University system funding panel gets down to business.


     Steve Sisolak didn't win many friends up north when as a newly elected regent from Las Vegas he pointed out earlier this year the obvious inequities in state funding between UNLV and UNR.
      It was a gutsy thing to do -- and an issue that deserved attention. Numbers eventually showed that the state provided UNR with $3,160 more per student than UNLV. The inequity was even greater at the two-year level, where the rapidly growing Community College of Southern Nevada was losing out to campuses in Elko and the Lake Tahoe area.
      Mr. Sisolak's harping paid off. During the past legislative session, lawmakers couldn't ignore the issue. They reduced the UNLV-UNR disparity by about 4 percent (a pittance, but a start) and created a committee to review the university system funding formulas.
      The committee's commitment to equity remains to be seen -- state Sen. Bill Raggio, the powerful Reno Republican and majority leader of the upper house, chairs the panel and has built a career ensuring state tax dollars flow north. And at the 16-member board's first meeting this week, Sen. Raggio let it be known that he views arguments about regional or sectional differences as counterproduc- tive.

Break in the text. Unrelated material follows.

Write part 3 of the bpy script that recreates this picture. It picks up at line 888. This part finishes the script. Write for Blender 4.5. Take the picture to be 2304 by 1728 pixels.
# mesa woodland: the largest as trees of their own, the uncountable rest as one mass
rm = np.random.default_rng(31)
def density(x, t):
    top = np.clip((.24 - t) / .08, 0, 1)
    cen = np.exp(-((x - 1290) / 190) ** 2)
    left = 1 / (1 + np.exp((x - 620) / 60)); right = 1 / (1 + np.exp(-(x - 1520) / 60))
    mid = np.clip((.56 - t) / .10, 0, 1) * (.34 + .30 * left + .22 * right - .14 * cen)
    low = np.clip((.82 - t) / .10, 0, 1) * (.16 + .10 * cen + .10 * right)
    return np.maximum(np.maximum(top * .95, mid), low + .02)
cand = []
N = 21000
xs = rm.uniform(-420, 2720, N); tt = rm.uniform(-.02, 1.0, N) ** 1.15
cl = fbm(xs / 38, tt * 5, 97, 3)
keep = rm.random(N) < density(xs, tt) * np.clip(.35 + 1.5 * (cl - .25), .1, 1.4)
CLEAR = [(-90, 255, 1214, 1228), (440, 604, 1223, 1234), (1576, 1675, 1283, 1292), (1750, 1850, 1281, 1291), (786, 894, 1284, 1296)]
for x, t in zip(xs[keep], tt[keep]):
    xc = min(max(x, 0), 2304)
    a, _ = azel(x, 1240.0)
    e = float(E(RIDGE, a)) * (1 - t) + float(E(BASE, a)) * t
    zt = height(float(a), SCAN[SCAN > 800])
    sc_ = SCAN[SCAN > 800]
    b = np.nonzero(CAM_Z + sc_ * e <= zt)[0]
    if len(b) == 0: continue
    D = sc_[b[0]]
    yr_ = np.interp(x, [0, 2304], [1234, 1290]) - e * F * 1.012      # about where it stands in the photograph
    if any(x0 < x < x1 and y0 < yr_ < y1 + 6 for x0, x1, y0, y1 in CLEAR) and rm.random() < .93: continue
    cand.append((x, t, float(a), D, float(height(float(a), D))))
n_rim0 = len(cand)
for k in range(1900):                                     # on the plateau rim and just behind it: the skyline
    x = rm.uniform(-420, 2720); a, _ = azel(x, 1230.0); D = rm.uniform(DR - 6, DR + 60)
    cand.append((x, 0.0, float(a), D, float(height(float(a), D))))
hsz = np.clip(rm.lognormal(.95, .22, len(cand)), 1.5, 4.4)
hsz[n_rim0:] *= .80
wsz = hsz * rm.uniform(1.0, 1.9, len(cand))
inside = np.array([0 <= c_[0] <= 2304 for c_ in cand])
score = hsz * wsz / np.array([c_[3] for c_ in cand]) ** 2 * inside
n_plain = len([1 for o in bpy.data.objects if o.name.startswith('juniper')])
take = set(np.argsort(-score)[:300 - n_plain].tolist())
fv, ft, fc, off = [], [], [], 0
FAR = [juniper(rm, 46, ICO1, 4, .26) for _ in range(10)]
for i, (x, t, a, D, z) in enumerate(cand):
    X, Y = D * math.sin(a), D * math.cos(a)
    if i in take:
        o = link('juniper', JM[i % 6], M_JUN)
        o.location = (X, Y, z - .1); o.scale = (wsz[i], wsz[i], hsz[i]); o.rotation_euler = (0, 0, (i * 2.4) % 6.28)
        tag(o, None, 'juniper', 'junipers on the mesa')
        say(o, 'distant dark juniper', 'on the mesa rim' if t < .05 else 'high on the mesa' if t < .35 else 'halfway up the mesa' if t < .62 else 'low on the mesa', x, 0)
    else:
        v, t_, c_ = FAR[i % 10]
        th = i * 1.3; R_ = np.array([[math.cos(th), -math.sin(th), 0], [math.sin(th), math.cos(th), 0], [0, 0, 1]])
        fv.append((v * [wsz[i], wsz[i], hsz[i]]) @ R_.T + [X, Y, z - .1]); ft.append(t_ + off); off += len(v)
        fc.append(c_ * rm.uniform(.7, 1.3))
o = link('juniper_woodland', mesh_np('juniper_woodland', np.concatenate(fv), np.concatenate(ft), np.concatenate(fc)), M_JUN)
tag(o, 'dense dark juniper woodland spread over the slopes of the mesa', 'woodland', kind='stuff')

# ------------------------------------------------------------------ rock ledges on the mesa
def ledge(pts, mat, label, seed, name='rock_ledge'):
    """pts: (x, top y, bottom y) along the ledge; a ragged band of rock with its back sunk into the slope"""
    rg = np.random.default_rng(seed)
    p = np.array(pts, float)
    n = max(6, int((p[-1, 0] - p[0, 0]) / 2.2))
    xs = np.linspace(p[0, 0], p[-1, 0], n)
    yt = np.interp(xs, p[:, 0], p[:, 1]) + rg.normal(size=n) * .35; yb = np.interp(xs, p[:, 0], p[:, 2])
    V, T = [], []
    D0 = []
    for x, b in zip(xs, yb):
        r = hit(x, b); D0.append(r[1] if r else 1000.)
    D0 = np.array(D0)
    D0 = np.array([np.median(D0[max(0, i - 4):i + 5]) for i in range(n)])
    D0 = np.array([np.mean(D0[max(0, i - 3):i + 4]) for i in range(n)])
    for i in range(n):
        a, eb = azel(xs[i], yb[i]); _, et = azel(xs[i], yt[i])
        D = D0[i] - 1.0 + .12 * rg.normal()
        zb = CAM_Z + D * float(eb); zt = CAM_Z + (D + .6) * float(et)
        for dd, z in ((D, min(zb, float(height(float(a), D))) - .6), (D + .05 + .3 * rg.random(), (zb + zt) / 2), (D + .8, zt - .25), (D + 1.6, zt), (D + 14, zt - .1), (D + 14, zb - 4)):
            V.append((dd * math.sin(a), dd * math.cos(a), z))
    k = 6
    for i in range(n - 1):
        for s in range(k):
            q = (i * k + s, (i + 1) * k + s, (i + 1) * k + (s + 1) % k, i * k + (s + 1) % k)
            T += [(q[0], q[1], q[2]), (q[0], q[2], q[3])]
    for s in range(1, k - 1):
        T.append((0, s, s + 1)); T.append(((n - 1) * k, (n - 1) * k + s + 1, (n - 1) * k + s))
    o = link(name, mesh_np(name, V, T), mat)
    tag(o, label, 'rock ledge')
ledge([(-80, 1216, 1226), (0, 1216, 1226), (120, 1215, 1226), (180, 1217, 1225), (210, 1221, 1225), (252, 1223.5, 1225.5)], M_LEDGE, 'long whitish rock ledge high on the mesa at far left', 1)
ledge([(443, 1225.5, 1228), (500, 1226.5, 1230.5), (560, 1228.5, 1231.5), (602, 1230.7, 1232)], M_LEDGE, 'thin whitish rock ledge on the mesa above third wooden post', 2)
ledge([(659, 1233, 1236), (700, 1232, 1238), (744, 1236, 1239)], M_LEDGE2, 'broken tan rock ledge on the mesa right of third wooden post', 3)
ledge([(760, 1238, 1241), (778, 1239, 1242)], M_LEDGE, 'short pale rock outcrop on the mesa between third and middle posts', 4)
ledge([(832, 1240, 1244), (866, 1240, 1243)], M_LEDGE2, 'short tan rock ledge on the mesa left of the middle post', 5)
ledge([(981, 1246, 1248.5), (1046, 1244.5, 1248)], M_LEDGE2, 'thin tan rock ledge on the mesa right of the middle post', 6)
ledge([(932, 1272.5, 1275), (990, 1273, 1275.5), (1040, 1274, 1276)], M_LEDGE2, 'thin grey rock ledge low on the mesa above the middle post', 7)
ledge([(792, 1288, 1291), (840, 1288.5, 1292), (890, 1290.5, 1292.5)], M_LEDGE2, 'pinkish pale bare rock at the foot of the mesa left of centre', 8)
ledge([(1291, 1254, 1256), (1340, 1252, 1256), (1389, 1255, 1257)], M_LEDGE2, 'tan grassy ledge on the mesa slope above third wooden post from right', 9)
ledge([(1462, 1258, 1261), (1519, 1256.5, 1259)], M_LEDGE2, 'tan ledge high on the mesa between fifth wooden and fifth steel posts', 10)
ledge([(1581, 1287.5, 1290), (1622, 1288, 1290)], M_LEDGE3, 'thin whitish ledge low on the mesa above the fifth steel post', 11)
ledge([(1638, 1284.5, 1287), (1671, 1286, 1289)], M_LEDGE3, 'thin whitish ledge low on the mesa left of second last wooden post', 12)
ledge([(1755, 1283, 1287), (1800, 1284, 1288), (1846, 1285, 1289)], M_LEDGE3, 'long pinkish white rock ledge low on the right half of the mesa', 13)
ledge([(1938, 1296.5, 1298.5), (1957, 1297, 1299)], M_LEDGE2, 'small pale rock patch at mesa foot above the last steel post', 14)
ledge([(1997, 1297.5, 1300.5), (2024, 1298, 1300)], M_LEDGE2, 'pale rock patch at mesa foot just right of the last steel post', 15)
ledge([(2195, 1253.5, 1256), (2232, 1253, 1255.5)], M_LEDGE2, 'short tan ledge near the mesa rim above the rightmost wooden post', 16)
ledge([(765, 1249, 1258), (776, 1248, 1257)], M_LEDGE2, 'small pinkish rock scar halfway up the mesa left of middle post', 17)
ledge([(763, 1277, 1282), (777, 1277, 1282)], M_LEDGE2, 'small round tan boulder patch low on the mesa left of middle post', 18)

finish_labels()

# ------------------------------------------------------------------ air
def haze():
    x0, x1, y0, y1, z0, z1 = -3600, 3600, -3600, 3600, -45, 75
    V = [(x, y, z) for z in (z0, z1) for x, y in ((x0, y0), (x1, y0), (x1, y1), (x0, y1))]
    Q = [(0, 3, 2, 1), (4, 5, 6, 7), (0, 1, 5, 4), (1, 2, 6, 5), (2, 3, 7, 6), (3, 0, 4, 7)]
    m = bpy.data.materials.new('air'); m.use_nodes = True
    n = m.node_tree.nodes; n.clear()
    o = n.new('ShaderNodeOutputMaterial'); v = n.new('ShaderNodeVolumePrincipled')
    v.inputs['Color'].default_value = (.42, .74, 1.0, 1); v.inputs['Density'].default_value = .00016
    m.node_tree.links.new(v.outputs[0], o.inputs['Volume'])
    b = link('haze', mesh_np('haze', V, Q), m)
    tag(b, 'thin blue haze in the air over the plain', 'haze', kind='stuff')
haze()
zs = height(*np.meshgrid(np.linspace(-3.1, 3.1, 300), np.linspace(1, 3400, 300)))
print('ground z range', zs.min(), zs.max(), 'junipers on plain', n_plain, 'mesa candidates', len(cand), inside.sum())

      Say what? True, board members must not let matters degenerate into finger-pointing or name calling between northern and southern representatives. But the panel owes its very existence to the controversy over regional differences in university funding -- how can the issue be avoided if the committee is to do its job?
      Sen. Raggio also insisted the committee must confine itself to reviewing the state's higher education funding formulas and ignore calls to agitate for higher taxes to beef up Carson City's support for Nevada universities and community colleges. In addition, he said he won't allow the panel to review whether Nevada ought to increase the percentage of the state budget that it spends on higher education.
      Sen. Raggio is right on target here. Such side issues would only distract the committee from the matter at hand: Are the state funding formulas equitable given Southern Nevada's rapid growth, or do they perpetuate an unfair disparity between northern and southern schools?
      The answer seems obvious. Now let's see what the panel concludes.